Companies like Facebook and Twitter and Google realize this now. The race has begun. It’s a competition for the users. Why else would Facebook be so scared of Twitter?
Take a look at cell phone companies, for example. There’s barely anyone in the United States who doesn’t have a cellular phone. The market is saturated. That’s precisely why keeping customers is so important. People stay locked into a cell phone plan through contracts, and new gadgets and new services.
In fact, the only way to apparently convert users now is through a Trojan Horse like the iPhone.
About half of all customers who sign up for the iPhone with AT&T now have never had a contract with the company before.
It’s all about locking in as many users as possible and keeping them locked in for as long as possible.

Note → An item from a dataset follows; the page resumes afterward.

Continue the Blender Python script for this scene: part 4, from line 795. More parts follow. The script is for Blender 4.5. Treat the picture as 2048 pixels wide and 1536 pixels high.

To be successful in the development of the social timeline, Facebook and Twitter must integrate an easy way to search the past of individual users, by keyword and date.
Facebook almost paid $500 million to acquire Twitter last year. Instead, it’s decided to compete head-on.
But even Mark Zuckerberg, Facebook’s founder, sees a high value in communicating publicly through Twitter.
Just today it was revealed that the the company’s CEO has his own public Twitter feed, in addition to his private one.
Companies and PR professionals have always known that it’s important to be an integral part in the lives of customers and potential customers. Simply put, that’s the real value of social networks.
By finding a place on the timeline of the common man, a company ensures a personal part of at least one man’s history. And if the Web has taught us anything, one reference is a thousand references.
Social networking isn’t about talking to friends, it isn’t about sharing photos or tweets. Social networking is about life.
The companies understand that fact much more than the plebeians who in many cases blindly use such online software.